February 19, 2006

DOESN'T THE MONETARY ASPECT CHEAPEN IT?

Mind Over Splatter (DON FOSTER, 2/19/06, NY Times)

If a previously authenticated Pollock painting was actually done by a disciple, or by Norman Rockwell, or by a monkey with a paintball gun, yet looks to be authentic Pollock, so what? The look-alike might be worth less at Sotheby's, but would it be worth less as art?

At stake in such attributional debates is a question of methodology: how can experts tell the difference between the real thing and an imitation? If the qualitative judgment of Pollock or Shakespeare scholars differs from quantitative analysis of a computer-assisted study, whose verdict will carry the day? That Richard Taylor's analysis can inform us of patterns generated by Pollock much of the time provides no guarantee that Pollock reproduced those patterns all of the time. But if the Pollock canon includes a forgery, it may be that Taylor's analysis provides a more objective mode of analysis than aesthetic appreciation.

I am well acquainted with the risks of over-reliance on quantitative techniques. In 1989 I published a book proposing that the 1612 poem "A Funeral Elegy," by "W. S.," might be Shakespeare's. Seven years later, the elegy made front-page news when computer-assisted analysis, along with the opinion of other Shakespeare scholars, tended to confirm that "W. S." was indeed Shakespeare. But in 2001, a French Shakespearean, Gilles Monsarrat, proposed that W. S. was in fact Shakespeare's junior colleague, John Ford. Computer-assisted analysis confirmed that this was probably right, and the title-page initials, wrong.

In the art world, the problem of attribution is complicated by market value. Nobody made more money by including "A Funeral Elegy" in editions of Shakespeare printed from 1997 to 2001. But if you have paid, say, a half-million for a Pollock painting and some physicist and his computer say that you were hoodwinked, the question of the work's value is not wholly aesthetic.


Whether it's good art certainly remains purely aesthetic.

Meanwhile, no one has challenged Mr. Foster's analysis of the Talking Points memo, which he demnstrated could not be the work of Monica Lewinsky and/or Linda Tripp and traced to the White House.

Posted by Orrin Judd at February 19, 2006 10:01 AM
Comments

Good art? bad art? Not art?

When that great day comes, a couple of hundred years down the road, when museums decide tho clean out their storage areas of junk from the 20th century, are they going need authentication before they compost the splatter paintings, color fields, dead animals in embalming fluid and sacks of trash into bio-diesel?
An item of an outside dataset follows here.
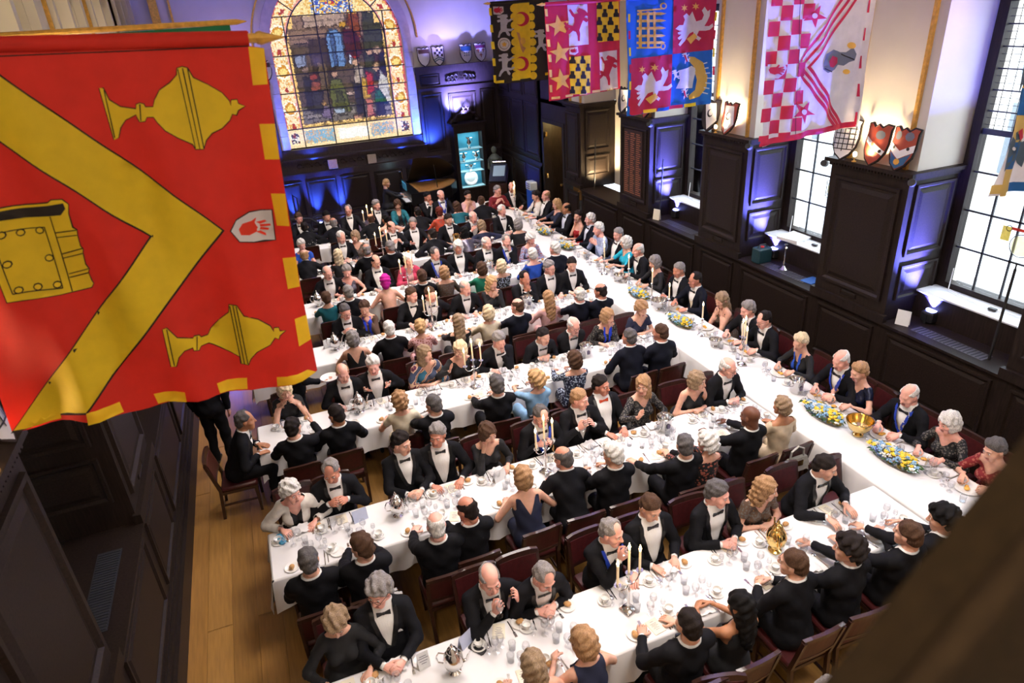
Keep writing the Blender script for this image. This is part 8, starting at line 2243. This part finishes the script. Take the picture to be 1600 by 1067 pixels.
q = MB(); q.tube([(-.2, .34, 1.36), (.2, .34, 1.36)], .05, 10); obj('light_hood', q, M['silver'], t, smooth=True)
t = thing('statue', 'grey green robed statue standing beside the silver cabinet', 'statue', (7.22, 20.46, 0))
sm = mat('weathered_lead', (.12, .15, .12), .7, noise=.3, nscale=12, bump=.3)
q = MB(); q.lathe([(.26, .0), (.26, .35), (.22, .38), (.0, .38)], n=12, cap=False); obj('plinth', q, M['wood'], t)
q = MB(); q.lathe([(.0, .38), (.22, .38), (.20, .7), (.15, 1.0), (.17, 1.25), (.20, 1.42), (.10, 1.52), (.055, 1.56), (.0, 1.57)], n=14, cap=False)
q.sphere((0, 0, 1.66), (.085, .10, .12), 10, 8)
q.tube([(-.19, 0, 1.40), (-.24, -.08, 1.15), (-.08, -.20, 1.05)], [.055, .05, .035], 8); q.tube([(.19, 0, 1.40), (.23, -.1, 1.15), (.06, -.2, 1.12)], [.055, .05, .035], 8)
obj('figure', q, sm, t, smooth=True)
t = thing('collecting_stand', 'blue stand with white top beside the passage door', 'stand', (7.32, 17.75, 0), -PI/2)
q = MB(); q.cbox(-.16, -.10, 0, .16, .10, .95, .02); obj('post', q, flat('stand_blue', 20, 80, 190, .5), t)
q = MB(); q.cbox(-.17, -.11, .95, .17, .11, 1.18, .02); obj('white_head', q, flat('stand_white', 190, 200, 215, .5), t)
q = MB()
for k in (1.13, 1.07, 1.01): q.box(-.12, -.114, k - .012, .12, -.111, k + .008)
obj('printed_lines', q, M['print'], t)
t = thing('exercise_machine', 'dark wheeled iron machine standing at the end wall', 'machine', (1.10, 20.05, 0), .2)
q = MB(); q.tube([(-.35, 0, 1.15), (-.35, 0, .15), (.5, 0, .10)], .03, 8); q.tube([(-.1, -.2, 1.2), (-.1, .2, 1.2), (-.1, .2, .7), (-.1, -.2, .7)], .025, 8, closed=True); q.tube([(-.35, 0, .6), (.2, 0, .5), (.45, 0, .3)], .04, 8); obj('frame', q, M['iron'], t, smooth=True)
for x in (-.3, .48):
    q = MB(); q.tube([(x + .24*math.cos(2*PI*i/20), .1, .27 + .24*math.sin(2*PI*i/20)) for i in range(20)], .028, 7, closed=True); q.tube([(x, .1, .27 - .22), (x, .1, .27 + .22)], .012, 5); q.tube([(x - .22, .1, .27), (x + .22, .1, .27)], .012, 5); obj('wheel', q, M['iron'], t, smooth=True)

# ------------------------------------------------------------------ lighting gear and things on the shelves
LEDM = mat('led_lens_blue', (.1, .1, 1.0), .3, emit=30, emcol=(.25, .3, 1.0))
def led_can(x, y, z, rz, label):
    t = thing('led_uplight', label, 'stage light', (x, y, z), rz, 'blue LED uplights')
    q = MB(); q.cbox(-.09, -.09, .02, .09, .09, .17, .02); obj('body', q, M['black'], t)
    q = MB(); q.lathe([(.0, 0), (.06, 0), (.07, .014), (.0, .014)], (0, 0, .17), 14, cap=False); obj('lens', q, LEDM, t)
    for s in (-1, 1): q = MB(); q.box(s*.095 - .006, -.02, 0, s*.095 + .006, .02, .14); obj('yoke', q, M['black'], t)
for i, p in enumerate(LED_SPOTS): led_can(p[0], p[1], ZS, 0, 'blue LED uplight on the shelf of the %s window bay' % ORD[i+1])
for i, (x, y) in enumerate(BACK_CANS): led_can(x, y - .06, .02 if y < YB - .26 else 0, 0, 'blue LED uplight on the floor at end wall, %s along' % ORD[i+1])
def spotlight(x, y, z, label):
    t = thing('spotlight', label, 'spotlight', (x, y, z), .6, 'small spotlights on the pier corners')
    q = MB(); q.tube([(0, 0, 0), (0, 0, -.08)], .008, 6); obj('bracket', q, M['black'], t)
    q = MB(); q.tube([(-.06, 0, -.08), (.06, 0, -.11)], [.045, .05], 10); obj('barrel', q, M['black'], t, smooth=True)
    q = MB(); q.tube([(.06, 0, -.11), (.066, 0, -.112)], .044, 10); obj('lens', q, flat('cold_lens', 150, 160, 255, .2, emit=1.0), t)
for i, (a, b) in enumerate(PIERS[2:]): spotlight(XR - .06, a - .07, ZP, 'spotlight clamped to the %s pier corner' % ('nearest', 'second', 'third')[i])
spotlight(XR - .06, PIERS[2][1] + .09, ZP, 'spotlight on the far corner of the nearest pier')
t = thing('battery_box', 'dark green box beside the LED light, red button', 'box', (XR + .20, 8.80, ZS))
q = MB(); q.cbox(-.14, -.10, 0, .14, .10, .26, .02); obj('case', q, flat('box_green', 22, 56, 62, .5), t); q = MB(); q.lathe([(.03, 0), (.03, .02), (.0, .02)], (0, 0, .26), 10, cap=False); obj('button', q, flat('button_red', 220, 60, 60, .4), t); q = MB(); q.tube([(-.10, 0, .26), (-.06, 0, .31), (.06, 0, .31), (.10, 0, .26)], .01, 6); obj('handle', q, M['black'], t)
t = thing('shelf_candlestick', 'tall silver candlestick without candle on window shelf', 'candlestick', (XR + .26, 8.32, ZS))
q = MB(); q.lathe([(.09, 0), (.09, .015), (.05, .04), (.02, .07), (.025, .12), (.014, .16), (.016, .34), (.028, .37), (.014, .40), (.03, .42), (.03, .44), (.0, .44)], n=14, cap=False); obj('stem', q, M['silver'], t, smooth=True)
t = thing('open_book', 'large open white book lying on the window sill', 'book', (XR + .72, 8.60, 1.815), .2)
for s in (-1, 1): q = MB(); q.hexa([(0, -.2, 0), (s*.26, -.2, .0), (s*.26, .2, .0), (0, .2, 0), (0, -.2, .04), (s*.26, -.2, .05), (s*.26, .2, .05), (0, .2, .04)] if s > 0 else [(-.26, -.2, 0), (0, -.2, 0), (0, .2, 0), (-.26, .2, 0), (-.26, -.2, .05), (0, -.2, .04), (0, .2, .04), (-.26, .2, .05)]); obj('page_block', q, M['card'], t)
q = MB(); q.cbox(-.14, -.11, 0, .14, .11, .015, .005); o = obj('folder', q, flat('folder_blue', 60, 110, 190, .5), None, (XR + .28, 7.70, ZS), (0, 0, .1)); tag(o, 'flat blue folder on shelf of the second bay', 'folder')
standing_card(XR + .14, 5.90, PI/2 + .4, .17, .21, 'white notice on the nearest window shelf', 'card', True, ZS); standing_card(XR + .10, 11.92, PI/2 + .3, .17, .22, 'white notice on shelf beside the black pole', 'cream', True, ZS)
for (x, y, w) in ((XR + .22, 12.0, 'beside the white notice'), (XR + .25, 15.0, 'in the warm lit recess'), (XR + .20, 4.72, 'in the nearest window bay')):
    t = thing('window_pole', 'thin black window pole leaning ' + w, 'pole', (x, y, ZS))
    q = MB(); q.tube([(0, 0, 0), (.05, .02, 1.15)], .016, 7); obj('shaft', q, M['black'], t); q = MB(); q.tube([(.05, .02, 1.15), (.05, .02, 1.22), (.08, .02, 1.2)], .01, 6); obj('hook', q, M['black'], t)
for i, (a, b) in enumerate(BAYS[1:]):
    gr = MB(); gr.box(XR + .10, a + .35, ZS + .001, XR + .30, b - .35, ZS + .004); o = obj('trim_%d' % (i+1), gr, flat('grille_plate', 96, 92, 100, .4, metal=.5)); tag(o, kind='structure')
    for k in range(18):
        s_ = MB(); yy = a + .38 + (b - a - .76)*k/17.5; s_.box(XR + .115, yy, ZS + .004, XR + .285, yy + .018, ZS + .008); obj('slat', s_, M['iron'], o)
    t = thing('power_cable', 'white cable trailing along the sill of %s window' % ORD[i+1], 'cable', (XR + .72, (a+b)/2, 1.82))
    q = MB(); q.tube([(.12, .62, .3), (.08, .60, .02), (0, .3, .008), (-.05, -.1, .008), (.03, -.4, .008), (0, -.7, .008)], .007, 5); obj('lead', q, M['card'], t); q = MB(); q.cbox(-.07, -.16, 0, -.01, -.06, .03, .008); obj('switch', q, M['black'], t)
gr = MB(); gr.box(XL - .30, 4.75, ZS + .001, XL - .10, 5.75, ZS + .004); o = obj('trim_5', gr, M['iron']); tag(o, kind='structure')
for k in range(30): s_ = MB(); s_.box(XL - .29, 4.77 + .0325*k, ZS + .004, XL - .11, 4.785 + .0325*k, ZS + .008); obj('slat', s_, M['iron'], o)
def pier_lamp(side, y, label):
    x = XR - .03 if side > 0 else XL + .03
    t = thing('picture_lamp', label, 'lamp', (x, y, ZP), 0, 'small warm lamps on the pier tops')
    q = MB(); q.lathe([(.03, 0), (.03, .012), (.01, .02), (.01, .07), (.0, .07)], n=10, cap=False); obj('base', q, M['brass'], t)
    q = MB(); q.sphere((0, 0, .10), (.028, .028, .038), 9, 7); obj('bulb', q, BULB, t, smooth='all')
BULB = mat('warm_bulb', (1, .8, .5), .4, emit=18, emcol=(1.0, .74, .42))
for i, (a, b) in enumerate(PIERS[1:]):
    pier_lamp(1, (a + b)/2 + .25, 'small lit lamp on window-side pier, %s from the gallery' % ORD[i+1])
    if i < 2: pier_lamp(-1, (a + b)/2 + .2, 'small lit lamp on aisle-side pier, %s from the gallery' % ORD[i+1])
# honours board of gilt names on the third pier
pa, pb_ = PIERS[4]
t = thing('honours_board', 'carved honours board of gilt names on the third pier', 'board', (XR - .036, (pa + pb_)/2, ZS + .36))
q = MB(); q.box(.0, -.36, 0, .012, .36, 1.38); obj('board', q, flat('board_brown', 44, 24, 20, .5), t)
gn = flat('faded_gilt', 150, 96, 66, .5)
for c in range(3):
    q = MB()
    for i in range(30):
        l = rnd.uniform(.11, .19); y0 = .34 - .235*c; z = 1.30 - .043*i
        x_ = 0
        while x_ < l: w_ = rnd.uniform(.012, .03); q.box(-.004, y0 - x_, z, 0, y0 - x_ - w_, z + .018); x_ += w_ + .008
    tag(obj('gilt_name', q, gn, t), kind='stuff')
# wooden rail of the gallery, close to the viewpoint
A, B = Vector((0.419, 0.287, 4.918)), Vector((0.709, 0.294, 5.234))
A, B = (Vector(CAM) + (v - Vector(CAM))*.8 for v in (A, B))
dv = (B - A).normalized(); A = A - dv*.12; B = B + dv*.12
t = thing('gallery_rail', 'dark brown sloping gallery panel close to the viewpoint', 'rail', tuple(A))
q = MB(); th = Vector((.02, .05, 0)); L_ = B - A; dn = Vector((.06, -.01, -.55))
P0 = [Vector((0, 0, 0)) + dn, L_ + dn, L_ + dn + th, dn + th, Vector((0, 0, 0)), L_, L_ + th, th]
q.hexa([tuple(p) for p in P0]); obj('panel', q, mat('rail_brown', (.017, .0105, .0045), .9, noise=.2, nscale=60, bump=.1, spec=.1), t)
q = MB(); off = Vector((0, -.01, .0)); q.tube([tuple(off), tuple(L_ + off)], .012, 10); obj('cap_rail', q, mat('rail_cap', (.018, .011, .005), .9, noise=.2, spec=.1), t, smooth=True)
Posted by: Robert Schwartz at February 19, 2006 12:15 PM

I don't remember this memo you mention. Have a link?

Posted by: RC at February 19, 2006 1:34 PM

Darn it, when are you going to get your web pages fixed so that trying to select something---like a link--- doesn't select the whole page above it???

Yours is the only blog that does this.

Oh yes, I'm using IE

Posted by: ray at February 19, 2006 2:23 PM

It's punishment for MS vassals.

Posted by: oj at February 19, 2006 2:50 PM


Use the Force, Ray
.

Posted by: Robert Schwartz at February 19, 2006 3:44 PM

for ie users:

move the mouse cursor to a place within the url (the cursor shape will change from an arrow to an 'I' shape) press ctrl key down, then left-click. the entire url (and only the url) will be selected.

Posted by: toe at February 19, 2006 4:31 PM

Whether it's good art certainly remains purely fictional. I've seen housepainters' dropcloths with more artistic value than a Pollack.

Posted by: Noel at February 19, 2006 6:27 PM

Thank you, toe !

Posted by: Noam Chomsky at February 20, 2006 3:25 AM

toe, thanks from me too. I'm not brave enough to switch to Mozilla ... yet.